Wellness for Educators

As far as the staff, we want them to be embodied in a healthy, regulated nervous system; number one, for their own well-being, so they feel good.  I do believe that we’re built for wellness and intended for joy, so we’re intended to feel good, and when we don’t, these are our cues to pay attention to something that may be going on.  And so we want them first and foremost to feel good and to be embodied in a healthy, regulated nervous system, and what we also know is that youth are actually tuning in very closely to our teachers, whether they appear to be or not.  Not only are they tuning in, but they are attuning to that nervous system, too.  This is where their nervous systems area actually developing, and they’re developing through the adults they spend the most time with.  In the home, it’s one to three people, and in schools, its teachers, administrators, the people that they spend the most time with in the classroom. 

Wellness for Youth

There are two different ways that this material can make it to youth in schools. One is through explicit teachings; give them a breath technique, have them anchor attention to sound, do a body scan with them… all kinds of different things that can be done in terms of mindfulness and or meditation as explicit teachings with kids.  But it’s also through that healthy, embodied nervous system of the adult when they walk in the room; that ability to be fully present.  And kids have a really good BS detector.  They can sense when we’re putting on a happy face, but we’re really not feeling that.  And anytime there’s too much distance between how we really feel and how we appear or what we’re trying to portray, it takes a lot of resources from the person that’s in that mode, in that state.  I know it. I’ve been there.  I’ve done that.  And our kids can detect that, because when the system is regulated, at ease, connected, and fully present, there is all kinds of biofeedback that as humans we’re giving off.  The muscles around the eyes give information, the pupil dilation gives information, the scent, our hormones, and how we actually have certain smells that come up and out give that information…. our posture, our prosody in our voice….  

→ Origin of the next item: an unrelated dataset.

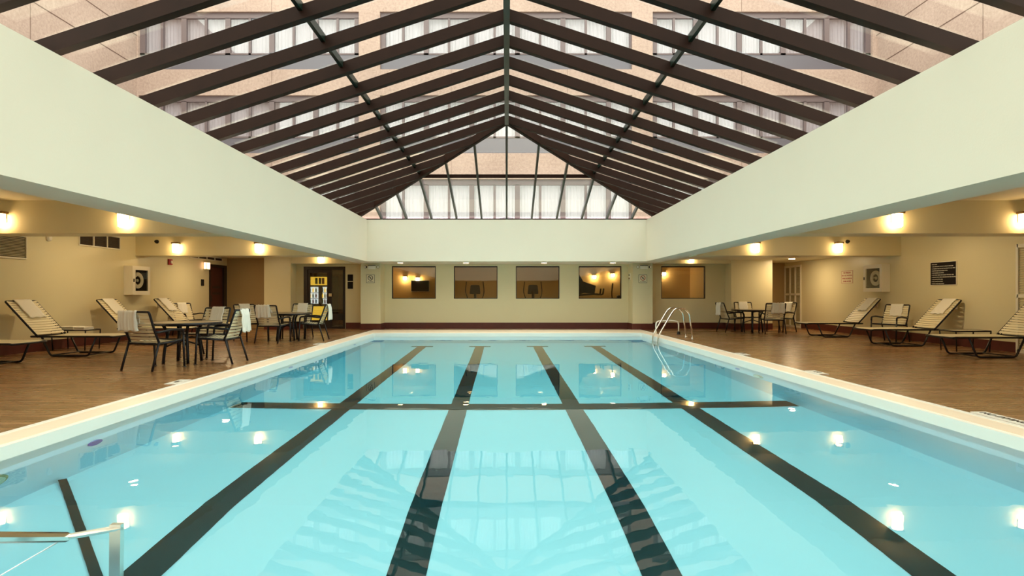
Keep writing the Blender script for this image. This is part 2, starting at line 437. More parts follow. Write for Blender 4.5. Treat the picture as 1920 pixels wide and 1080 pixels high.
# ------------------------------------------------------------------ skylight
MOD = 0.79
SL = 0.325
ZE, YR0 = 3.50, 17.58          # underside height of the rafters at the eaves
YRD = YR0 - BO                 # ridge end
ZR = ZE + SL*BO
DEP = 0.17
sky_t = thing('skylight', 'long hipped glass skylight with dark brown steel rafters over the pool', 'skylight', (0, 0, ZT))
def sk(bm, nm, m, **k):
    for v in bm.bm.verts: v.co.z -= ZT
    return bm.obj(nm, m, sky_t, **k)
ys = [YRD - k*MOD for k in range(0, 21)]
r0 = {}
for sx in (-1, 1):
    for y in ys:
        if sx not in r0:
            b = MB().bar((sx*.02, 0, ZR+DEP), (sx*(BO-.02), 0, ZE+DEP), 0.06, DEP)
            b.bar((sx*.02, 0, ZR+.004), (sx*(BO-.02), 0, ZE+.004), 0.10, 0.014)
            for v in b.bm.verts: v.co.z -= ZT
            o = b.obj('rafter', M_RAFT, sky_t); r0[sx] = o
        else:
            o = r0[sx].copy(); COL.objects.link(o); o.parent = sky_t
        o.location = (0, y, 0)
    for k in range(1, 7):      # jack rafters running into the hip
        y = YRD + k*MOD; x = min(k*MOD, BO-.1)
        b = MB().bar((sx*x, y, ZR-SL*x+DEP), (sx*(BO-.02), y, ZE+DEP), 0.06, DEP)
        b.bar((sx*x, y, ZR-SL*x+.004), (sx*(BO-.02), y, ZE+.004), 0.10, 0.014)
        sk(b, 'rafter', M_RAFT)
    sk(MB().bar((0, YRD, ZR+DEP+.01), (sx*BO, YR0, ZE+DEP+.01), 0.07, DEP+.03).bar((0, YRD, ZR-.005), (sx*BO, YR0, ZE-.005), 0.11, 0.014), 'hip_rafter', M_RAFT)
    xp = 3*MOD
    sk(MB().bar((sx*xp, -4, ZR-SL*xp+DEP+.03), (sx*xp, YRD+xp, ZR-SL*xp+DEP+.03), 0.05, 0.10), 'purlin', M_PURL)
    sk(MB().prism([(0, -4, ZR+DEP+.02), (0, YRD, ZR+DEP+.02), (sx*BO, YR0, ZE+DEP+.02), (sx*BO, -4, ZE+DEP+.02)], (0, 0, .008)), 'glass_slope', M_SKYGL)
    sk(MB().box(sx*BO-.05, sx*BO+.03, -4, YR0, ZT, ZE+DEP+.02), 'eaves_rail', M_RAFT)
sk(MB().box(-.045, .045, -4, YRD, ZR-.04, ZR+DEP+.02), 'ridge_beam', M_PURL)
sk(MB().box(-BO, BO, YR0-.03, YR0+.03, ZT, ZE+.05), 'eaves_rail', M_RAFT)
for k in range(-6, 7):
    x = k*MOD; y = YRD + abs(x)
    if abs(x) > BO-.1: continue
    z = ZR - SL*abs(x)
    sk(MB().bar((x, y, z+.10), (x, YR0, ZE+.10), 0.055, 0.11), 'glazing_bar', M_PURL)
zh = ZR - SL*3*MOD
sk(MB().box(-3*MOD, 3*MOD, YRD+3*MOD-.03, YRD+3*MOD+.03, zh+.01, zh+.10), 'purlin', M_RAFT)
sk(MB().prism([(0, YRD, ZR+.11), (BO, YR0, ZE+.11), (-BO, YR0, ZE+.11)], (0, 0, .008)), 'glass_slope', M_SKYGL)
sk(MB().prism([(-BO, -4, ZE+DEP), (BO, -4, ZE+DEP), (0, -4, ZR+DEP)], (0, .01, 0)), 'glass_slope', M_SKYGL)

# ------------------------------------------------------------------ building outside
bld = thing('hotel_building', 'pink stucco building with bands of curtained windows seen through the skylight', 'building', (0, 21, 3.2))
BY = 21.0
def bo(bm, nm, m, parent=bld, label=None, **k):
    for v in bm.bm.verts: v.co -= Vector((0, 21, 3.2))
    o = bm.obj(nm, m, parent, **k)
    if parent is not bld: pass
    if label: o['label'] = label
    return o
rows = [9.67, 6.50, 3.33]
grp = [(-13.95, -5.6, 10), (-4.8, 4.75, 11), (5.53, 13.85, 10)]
b = MB()
b.box(-14, 14, BY, BY+.3, 11.86, 13.6)
for r in rows:
    b.box(-14, -13.95, BY, BY+.3, r, r+2.19); b.box(-5.6, -4.8, BY, BY+.3, r, r+2.19)
    b.box(4.75, 5.53, BY, BY+.3, r, r+2.19); b.box(13.85, 14, BY, BY+.3, r, r+2.19)
for z0, z1 in ((8.69, 9.67), (5.52, 6.50), (3.2, 3.33)): b.box(-14, 14, BY, BY+.3, z0, z1)
bo(b, 'wall', M_STUC)
bo(MB().box(-14.3, -14, 8, BY+.3, 3.2, 13.6), 'wall', M_STUC)
bo(MB().box(14, 14.3, 8, BY+.3, 3.2, 13.6), 'wall', M_STUC)
for sx in (-1, 1):
    for z in (9.8, 10.95, 12.3, 6.6, 5.4):
        bo(MB().box(min(sx*14.0, sx*13.99), max(sx*14.0, sx*13.99), 8, BY, z-.014, z+.014), 'panel_joint', M_JOINT)
    for y in (16.3, 12.2):
        bo(MB().box(min(sx*14.0, sx*13.992), max(sx*14.0, sx*13.992), y-.006, y+.006, 3.2, 13.6), 'panel_joint', M_JOINT)
for x in (-8.9, -2.1, 2.3, 8.9):
    for z0, z1 in ((8.69, 9.67), (5.52, 6.50), (11.86, 13.6)):
        bo(MB().box(x-.005, x+.005, BY-.006, BY, z0, z1), 'panel_joint', M_JOINT)
for ri, r in enumerate(rows):
    for gi, (x0, x1, nb) in enumerate(grp):
        w_ = (x1-x0)/nb
        b = MB().box(x0, x1, BY+.10, BY+.20, r+1.98, r+2.19).box(x0, x1, BY+.1, BY+.2, r+.60, r+.66)
        for i in range(nb+1):
            t = 0.045 if i % 2 else 0.095
            xc = min(max(x0+i*w_, x0+t), x1-t)
            b.box(xc-t, xc+t, BY+.10, BY+.20, r+.6, r+2.0)
        win = bo(b, 'window', M_MULL)
        bo(MB().box(x0, x1, BY+.14, BY+.145, r+.63, r+2.0), 'pane', M_FACGL, win)
        bo(MB().box(x0, x1, BY+.12, BY+.2, r, r+.6), 'spandrel', M_SPAN, win)
        bo(MB().box(x0, x1, BY+.9, BY+.92, r, r+2.19), 'room_back', M_MULL, win)
        P0, P1 = [], []
        n = nb*28
        for i in range(n+1):
            x = x0 + (x1-x0)*i/n
            y = BY+.36 + .035*math.sin(i*PI/2.03+.7*math.sin(i*.21)) + .006*random.uniform(-1, 1)
            P0.append((x, y, r+.5)); P1.append((x, y, r+2.12))
        bo(MB().grid([P0, P1]), 'curtain', M_CURT, win, smooth=False)
struct(MB().box(-14, -BO-.05, 0-5.2, 21, 3.2, 3.3).box(BO+.05, 14, -5.2, 21, 3.2, 3.3).box(-BO-.05, BO+.05, 17.7, 21, 3.2, 3.3).obj('ceiling_roof', M_ROOF))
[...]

Nurturing Psychological Safety

All of these things are signals. It’s biofeedback to kids that help them determine, “Am I safe?” “Is this person present?”  “Is there a connection right now, or is this person not present with me?”  

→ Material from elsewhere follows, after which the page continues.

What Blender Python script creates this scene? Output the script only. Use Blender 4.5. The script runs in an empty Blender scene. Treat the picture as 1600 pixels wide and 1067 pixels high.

They might not know this explicitly, like, consciously I don’t feel present with this person or this person doesn’t feel present with me. They know this through all of this feedback that we’re getting at all times. And so we could say things like –  make sure there’s prosody of your voice and your eye contact is connected and your body posture or positioning signals that you’re present and you’re safe.  But if we would just say, learn how to regulate your nervous system and go in with that embodied nervous system, all those other variables are in play automatically.  So those byproducts are there and our connection is back and this is where trust is found.  Because if we’re acting one way but feeling something different or if we’re trying to portray one thing, but we’re truly feeling something different, our kids sense that.  They sense that, and this is where a little bit of that disconnect starts and the depth that is available in a relationship begins to diminish.  Because’re back to that – we are either connecting or protecting. We’re in one of those two modes most all of the time and the practice helps us connect.